Проблема языковой культуры для многих не является проблемой в принципе. Поэтому на ней якобы и не стоит концентрироваться — пусть это делают не в меру озабоченные филологи! Но ведь чистый, развитый и неиспорченный язык для человека — единственного создания, которое владеет такой исключительной способностью — является тем же, что вода для тела. Поддержка нормальной жизнедеятельности и его чистота. Очевидно, что понимание этого направления зависит от общего культурного уровня личности. С простыми гражданами все более-менее ясно, однако есть другие необычные парадоксы: люди, которых как будто трудно обвинить в бескультурье, в то же время абсолютно непринужденно пропагандируют недопустимые языковые образцы. Что это значит? Почему мы так охотно пользуемся уголовным арго, сленгами и жаргонами? Почему это делают государственные деятели на публичном уровне? С этими вопросами «День» обратился к экспертам.
Василий ШКЛЯР , писатель:
— Можно было бы ответить очень просто: мы живем в обществе, пронизанном криминогенным ветром. Поэтому тюремное арго часто отражает реалии, которые трудно укладываются в литературную лексику. Следует отметить тот неоспоримый факт, что в украиноязычной среде слышим это значительно реже, потому что украинского языка нет в тюрьмах. Напрашивается идеалистический вывод: люди, которые не утратили своих национальных корней, вообще не подвержены противоправным действиям; давайте украинизируем общество — и у нас не будет ни преступников, ни тюрем; выполните призыв героя Винниченко «геть москалів з українських тюрем!», и они опустеют. Но в том, что мы все-таки употребляем тюремное арго, есть много психологических факторов. Первое: литература, а особенно кино, создали симпатичный образ преступника, в чьей шкуре и самому хочется побывать. Я думаю, что есть много таких, кто хотел бы пожить, как «Антибиотик» из «Бандитского Петербурга», а перед смертью сесть в тюрьму. Человек вообще, на уровне подсознания, склонен к криминалу, к запрещенным плодам. И сегодня уже откровенно и вполне «научно» говорят о том, что если кто-то в нашем обществе не сумел наворовать, то только потому, что не хватило ума или не позволил страх. Именно этим я объясняю и тот парадокс, что во время выборов любой богатый вор, о грехах которого всем известно, побеждал более честного учителя или выдающегося ученого. То есть «воображаемый идеал» для большинства воплощает именно этот ловкий преступник. А то, что мы склонны пользоваться словцами своих кумиров, доказательств не требует… Что касается государственных деятелей. Разве же мы их не среди себя выбираем? Когда-то Евгений Марчук в одной из своих статей заметил, что уже и на государственном уровне скоро будут «ботать по фене». Ботают. На то они и наши кумовья-кумиры.

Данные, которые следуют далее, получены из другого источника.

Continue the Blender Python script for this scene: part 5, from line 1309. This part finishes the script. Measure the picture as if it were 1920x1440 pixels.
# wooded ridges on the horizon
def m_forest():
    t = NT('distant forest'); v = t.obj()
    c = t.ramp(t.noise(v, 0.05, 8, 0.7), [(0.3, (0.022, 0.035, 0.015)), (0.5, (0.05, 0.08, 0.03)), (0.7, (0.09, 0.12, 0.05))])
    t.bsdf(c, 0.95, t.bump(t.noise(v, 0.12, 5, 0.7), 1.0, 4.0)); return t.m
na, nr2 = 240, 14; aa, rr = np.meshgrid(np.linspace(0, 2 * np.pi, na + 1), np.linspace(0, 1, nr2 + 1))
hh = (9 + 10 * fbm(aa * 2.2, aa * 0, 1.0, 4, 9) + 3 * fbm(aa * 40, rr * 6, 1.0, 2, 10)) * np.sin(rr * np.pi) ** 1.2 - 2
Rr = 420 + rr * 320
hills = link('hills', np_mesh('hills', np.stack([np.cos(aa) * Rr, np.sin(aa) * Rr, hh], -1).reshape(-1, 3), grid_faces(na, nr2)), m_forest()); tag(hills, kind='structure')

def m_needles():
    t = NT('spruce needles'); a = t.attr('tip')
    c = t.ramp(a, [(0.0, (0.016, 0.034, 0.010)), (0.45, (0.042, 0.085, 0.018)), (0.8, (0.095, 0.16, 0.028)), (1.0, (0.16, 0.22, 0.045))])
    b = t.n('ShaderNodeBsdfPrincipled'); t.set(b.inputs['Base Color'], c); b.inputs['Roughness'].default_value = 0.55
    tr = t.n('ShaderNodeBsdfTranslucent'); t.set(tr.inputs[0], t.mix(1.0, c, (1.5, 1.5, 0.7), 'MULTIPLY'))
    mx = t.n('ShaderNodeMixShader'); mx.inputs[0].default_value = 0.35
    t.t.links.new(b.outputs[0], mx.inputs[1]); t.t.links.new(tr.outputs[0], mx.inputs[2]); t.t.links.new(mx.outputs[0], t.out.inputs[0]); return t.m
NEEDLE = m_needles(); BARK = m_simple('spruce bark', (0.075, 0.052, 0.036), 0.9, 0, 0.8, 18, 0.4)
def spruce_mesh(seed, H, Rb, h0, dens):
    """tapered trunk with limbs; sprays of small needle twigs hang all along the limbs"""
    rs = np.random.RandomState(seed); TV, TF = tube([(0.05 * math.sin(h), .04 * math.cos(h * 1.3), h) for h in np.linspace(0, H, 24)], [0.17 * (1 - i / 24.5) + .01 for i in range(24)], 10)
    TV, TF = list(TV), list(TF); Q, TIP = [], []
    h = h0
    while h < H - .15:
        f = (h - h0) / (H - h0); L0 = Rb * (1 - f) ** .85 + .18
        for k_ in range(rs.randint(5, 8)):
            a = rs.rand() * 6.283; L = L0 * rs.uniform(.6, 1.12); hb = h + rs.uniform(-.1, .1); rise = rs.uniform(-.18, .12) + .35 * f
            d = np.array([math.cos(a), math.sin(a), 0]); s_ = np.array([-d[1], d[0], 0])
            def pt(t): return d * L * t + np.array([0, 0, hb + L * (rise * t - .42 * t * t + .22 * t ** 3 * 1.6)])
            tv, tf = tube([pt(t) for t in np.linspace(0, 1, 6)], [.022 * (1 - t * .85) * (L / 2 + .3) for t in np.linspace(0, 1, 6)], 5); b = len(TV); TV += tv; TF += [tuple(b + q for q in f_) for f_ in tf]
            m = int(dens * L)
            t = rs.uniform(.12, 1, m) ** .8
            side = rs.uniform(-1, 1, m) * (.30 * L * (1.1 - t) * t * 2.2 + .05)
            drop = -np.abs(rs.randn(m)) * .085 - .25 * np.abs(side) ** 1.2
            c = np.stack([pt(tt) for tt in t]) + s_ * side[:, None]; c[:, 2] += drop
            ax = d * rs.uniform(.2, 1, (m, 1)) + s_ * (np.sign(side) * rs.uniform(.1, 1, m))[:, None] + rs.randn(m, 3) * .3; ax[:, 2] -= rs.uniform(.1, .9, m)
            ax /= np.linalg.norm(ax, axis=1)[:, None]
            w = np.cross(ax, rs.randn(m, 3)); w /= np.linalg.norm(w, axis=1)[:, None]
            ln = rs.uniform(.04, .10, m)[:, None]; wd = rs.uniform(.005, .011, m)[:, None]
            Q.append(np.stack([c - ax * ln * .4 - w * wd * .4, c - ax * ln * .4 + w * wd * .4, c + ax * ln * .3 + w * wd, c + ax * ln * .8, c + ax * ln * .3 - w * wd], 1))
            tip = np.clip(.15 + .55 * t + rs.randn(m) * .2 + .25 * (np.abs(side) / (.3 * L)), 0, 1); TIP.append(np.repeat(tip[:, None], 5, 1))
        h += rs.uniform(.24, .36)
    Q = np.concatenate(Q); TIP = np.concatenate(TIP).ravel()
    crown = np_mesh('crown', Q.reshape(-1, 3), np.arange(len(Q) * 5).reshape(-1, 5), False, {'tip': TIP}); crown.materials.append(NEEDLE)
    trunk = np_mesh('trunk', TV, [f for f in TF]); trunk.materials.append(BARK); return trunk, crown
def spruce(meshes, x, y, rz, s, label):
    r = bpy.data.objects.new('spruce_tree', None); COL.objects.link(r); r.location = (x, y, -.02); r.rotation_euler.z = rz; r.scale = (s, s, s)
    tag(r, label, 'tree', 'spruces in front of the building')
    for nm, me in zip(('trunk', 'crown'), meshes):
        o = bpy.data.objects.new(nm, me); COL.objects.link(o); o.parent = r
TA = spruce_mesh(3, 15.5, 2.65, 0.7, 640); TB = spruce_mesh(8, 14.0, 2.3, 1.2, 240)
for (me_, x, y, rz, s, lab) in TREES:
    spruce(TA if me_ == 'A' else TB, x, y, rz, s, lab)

Юрий ЛЫСЕНКО (ПОЗАЯК) , кандидат филологических наук, поэт:
— Классическое арго — это секретный язык. Раньше преступники, ремесленники, мелкие торговцы использовали этот язык для того, чтобы их не понимали. Сейчас функция секретности отпала, тюремный язык начал контактировать с жаргонами (в том числе с молодежным), а жаргон контактирует с разговорным языком. Популярность жаргонов объясняется просто: молодежи нужно чем-то выделяться. Жаргон придает особую окраску языку, отличает тебя от респектабельности, а также создает ощущение единства. Бороться с молодежным жаргоном не стоит — он все равно будет жить, и в принципе, является симпатичным явлением… Почему тюремное арго пош ло даже туда, куда ему не следовало бы идти? Нужно заметить такой момент: в 20—30-е годы и вплоть до 50-х лагеря и тюрьмы были широко открыты не только для преступников, но и для трудящихся и особенно творческой интеллигенции. За годы репрессий через эти лагеря прошли десятки миллионов людей и, соответственно, вынесли оттуда криминальную лексику, владея ею не хуже настоящих преступников. На общество обрушился блатной фольклор — видим это и сейчас хотя бы на примере отдельных радиостанций. Эти сдвиги — результат нашего уродливого прошлого. Сейчас происходит другое. Когда-то публицистический деловой советский язык был строго регламентирован: все знали, что можно писать о правительстве, генеральном секретаре, а что нет. С конца перестройки — начала независимости произошла демократизация публицистического вещания. В советское время нельзя было писать «Кабмин» — это бы звучало как оскорбление. Но дошло до того, что сейчас, когда читаешь «парламентские разборки», даже не замечаешь, что это абсолютно дикое сочетание слов — официальной и криминальной лексики. Это можно было бы использовать как яркий стилистический прием, но люди, которые так пишут, просто не осознают этого. Это я считаю позорным явлением.
Вадим СКУРАТИВСКИЙ , культуролог:
— Когда-то потомок полтавских украинских шляхтичей Зощенко (конец 10-х —начало 20-х годов) в своей прозе выявил, так сказать, стихию этого мещанского и не просто некультурного или малокультурного, а вообще внекультурного способа существования языка. И он втолкнул все это в литературу — это было гениально, он играл этой стихией! Но, понятно, что сам Зощенко говорил совсем по- другому: он был очень изыскан. Уже после ждановской катастрофы Зощенко в 1946 году, другой наш земляк Юрий Карпович Олеша сказал: «Теперь министр культуры говорит на языке Зощенко». Речь идет о том, что эта внекультурная языковая стилистика глубоко вошла не просто в литературу, но и в сам быт. Литература имеет право и даже должна играть этими стихиями, но когда псевдоязык становится бытовой стилистикой — это просто катастрофа! А теперь все министры говорят на этом самом языке Зощенко!
Меня не интересует лексический спектр этого псевдоязыка — это от тюремного арго и суржика, — важно другое: происходят капитальные нарушения определенной языковой меры, которая должна быть основой цивилизации. В ХХ веке произошла культурная катастрофа — человек был отлучен от своей органической стилистики. Некоторые интеллигенты играют арготизмами, и им это можно простить, но все другие… Что случалось с украинским крестьянином, который приезжал в город? Читайте «За двумя зайцами» и драматургию Миколы Кулиша. Но это касается не только нас — это мировая проблема. Приблизительно так же себя ведут американские супердеятели, и даже в последнее время европейские. Когда генерал де Голль говорил со своим министром культуры Андре Мальро, преимущественно речь шла о судьбе целой Средиземноморскoй цивилизации и христианской традиции. Вы представляете, что сегодня к французскому президенту приходит его министр и начинает говорить на такие темы? Да этот президент должен сказать по-французски: «Ты что, фраер?!» Именно так Шеварднадзе когда-то сказал одному моему знакомому грузинскому писателю, который пришел к нему по своим довольно абстрактным литературным делам. То есть происходит планетарная катастрофа с языком, и он в этой ситуации судорожно ищет какую-то органику. Но тогда, когда арго или суржик звучат в министерском кабинете, с доцентской кафедры или в студенческой среде — это просто интеллектуальная катастрофа в ряду других катастроф, которые происходили в прошлом веке.